The bill has not properly contemplated the changes to the Fisheries Act, the Environmental Assessment Act, or the changes to the Species at Risk Act. The bill is out of control through the false notion that we will create jobs through waste and haste.
I remind people that it is now 20 years since the Westray disaster in which 26 men died. There was no environmental review at that time, as it was back in 1988 when the project was approved, but there were warnings. The experts in the department of mines said that the area was too high in methane, but no, the local politicians and some federal politicians wanted those jobs. They wanted them so badly that they overrode expert advice. They said that they had to get that Westray mine built come hell or high water, that they would do it and that they did not want to hear complaints about causes or what might happen to get in the way. Therefore, federal money flowed. We created a bomb and put men in it, and 26 men died.

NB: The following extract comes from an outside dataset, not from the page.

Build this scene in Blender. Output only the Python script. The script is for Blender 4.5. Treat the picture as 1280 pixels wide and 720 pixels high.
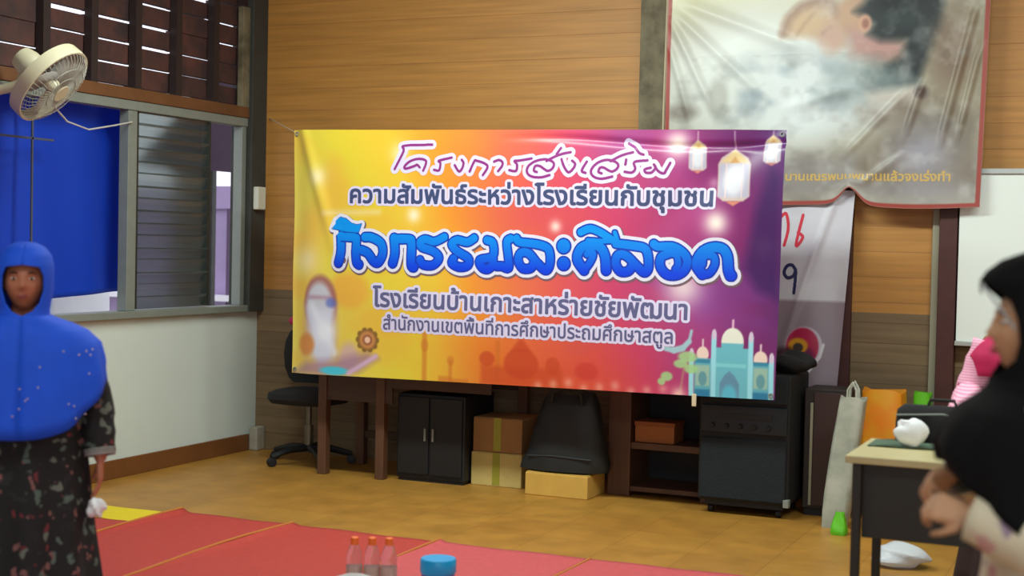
import bpy, bmesh, math, random
import numpy as np
from mathutils import Vector, Matrix

random.seed(7)
S = bpy.context.scene
for o in list(bpy.data.objects):
    bpy.data.objects.remove(o)

# ------------------------------------------------------------------ camera, light, exposure
cam_d = bpy.data.cameras.new('camera'); cam_d.sensor_width = 36.0; cam_d.lens = 36.0 * 1800 / 1280
cam_d.clip_start = 0.05; cam_d.clip_end = 200
cam = bpy.data.objects.new('camera', cam_d); S.collection.objects.link(cam)
ax = Vector((0.915, 0.402, 0.022)).normalized()          # camera right
ay = Vector((-0.033, 0.019, 0.999)); ay = (ay - ax * ay.dot(ax)).normalized()   # camera up
az = ax.cross(ay)                                         # camera back
m = Matrix((ax, ay, az)).transposed().to_4x4(); m.translation = (0, 0, 1.5)
cam.matrix_world = m
cam_d.dof.use_dof = True; cam_d.dof.focus_distance = 8.6; cam_d.dof.aperture_fstop = 2.2
S.camera = cam

vs = S.view_settings
vs.view_transform = 'Standard'; vs.look = 'None'; vs.exposure = 0.0; vs.gamma = 1.0; vs.use_curve_mapping = False

world = bpy.data.worlds.new('world'); S.world = world; world.use_nodes = True
bg = world.node_tree.nodes['Background']
bg.inputs[0].default_value = (0.86, 0.88, 1.0, 1); bg.inputs[1].default_value = 1.5


def area(name, loc, size, power, col=(1, 1, 1), rot=(0, 0, 0)):
    d = bpy.data.lights.new(name, 'AREA'); d.shape = 'RECTANGLE'; d.size, d.size_y = size; d.energy = power; d.color = col
    o = bpy.data.objects.new(name, d); o.location = loc; o.rotation_euler = rot; S.collection.objects.link(o)
    return o


# ceiling tubes over the hall, and the wide open doorway behind the camera
TUBE = (0.88, 1.0, 0.92)
area('ceiling_tube_light', (-3.3, 6.0, 3.42), (2.4, 0.25), 120, TUBE, (math.radians(18), 0, 0))
area('ceiling_tube_light', (0.3, 5.9, 3.42), (2.4, 0.25), 76, TUBE, (math.radians(18), 0, 0))
area('ceiling_tube_light', (-2.5, 2.0, 3.45), (2.4, 0.25), 44, TUBE)
area('ceiling_tube_light', (1.5, 1.5, 3.45), (2.4, 0.25), 44, TUBE)
area('doorway_daylight', (1.2, -2.3, 1.6), (5.0, 2.6), 48, (0.84, 0.98, 1.0), (math.radians(90), 0, 0))

# ------------------------------------------------------------------ materials


def lin(c):
    return tuple(((v / 255) / 12.92 if v <= 10 else (((v / 255) + 0.055) / 1.055) ** 2.4) for v in c)


class NT:
    """a small helper to write node trees"""
    def __init__(self, name):
        self.m = bpy.data.materials.new(name); self.m.use_nodes = True
        self.t = self.m.node_tree; self.b = self.t.nodes['Principled BSDF']

    def n(self, kind, **kw):
        nd = self.t.nodes.new(kind)
        for k, v in kw.items():
            if k in nd.inputs: nd.inputs[k].default_value = v
            else: setattr(nd, k, v)
        return nd

    def l(self, a, b): self.t.links.new(a, b)


def mat(name, c, rough=0.6, var=0.0, scale=8.0, c2=None, metal=0.0, bump=0.0, stretch=None, spec=0.5, sheen=0.0):
    x = NT(name); c = lin(c)
    x.b.inputs['Roughness'].default_value = rough; x.b.inputs['Metallic'].default_value = metal
    x.b.inputs['Specular IOR Level'].default_value = spec
    if sheen: x.b.inputs['Sheen Weight'].default_value = sheen
    if var or c2 or bump:
        tc = x.n('ShaderNodeTexCoord'); mp = x.n('ShaderNodeMapping')
        if stretch: mp.inputs['Scale'].default_value = stretch
        x.l(tc.outputs['Object'], mp.inputs['Vector'])
        nz = x.n('ShaderNodeTexNoise', Scale=scale, Detail=4.0, Roughness=0.6)
        x.l(mp.outputs[0], nz.inputs['Vector'])
        if c2: cc = lin(c2)
        else: cc = tuple(v * (1 - var) for v in c)
        mx = x.n('ShaderNodeMix', data_type='RGBA')
        rp = x.n('ShaderNodeMapRange'); rp.inputs[1].default_value = 0.35; rp.inputs[2].default_value = 0.65
        x.l(nz.outputs['Fac'], rp.inputs[0]); x.l(rp.outputs[0], mx.inputs[0])
        mx.inputs[6].default_value = (*c, 1); mx.inputs[7].default_value = (*cc, 1)
        x.l(mx.outputs[2], x.b.inputs['Base Color'])
        if bump:
            bp = x.n('ShaderNodeBump', Strength=bump, Distance=0.01); x.l(nz.outputs['Fac'], bp.inputs['Height'])
            x.l(bp.outputs[0], x.b.inputs['Normal'])
    else:
        x.b.inputs['Base Color'].default_value = (*c, 1)
    return x.m


def vcol_mat(name, rough=0.4, spec=0.5, coat=0.0):
    x = NT(name); a = x.n('ShaderNodeAttribute', attribute_name='print')
    x.l(a.outputs['Color'], x.b.inputs['Base Color']); x.b.inputs['Roughness'].default_value = rough
    x.b.inputs['Specular IOR Level'].default_value = spec; x.b.inputs['Coat Weight'].default_value = coat
    x.b.inputs['Coat Roughness'].default_value = 0.25
    return x.m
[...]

Now we are creating another kind of bomb. The first speaker on the bill was not the Minister of Finance, but the Minister of Natural Resources who brought forward all the reasons to change the scheme. He said that we must hurry as there was no time to waste. He quoted from the International Energy Agency on the current state of fossil fuel requirements around the world, but he never quoted the warning from the International Energy Agency that if we did not act on the climate crisis, it would soon be too late. The quote from the International Energy Agency from earlier this year is this, “Delaying action is a false economy. As each year passes without clear signals to drive investment in clean energy, the ‘lock-in’ of high-carbon infrastructure is making it harder and more expensive to meet our energy security and climate goals”. We must change direction. This bill is putting pedal to the metal to go as fast as possible to a very large brick wall.
Going back to the bomb we built for the men at Westray, we are now building a climate bomb, a carbon bomb. The proposed legislation is so wrong-headed it must be withdrawn in its entirety.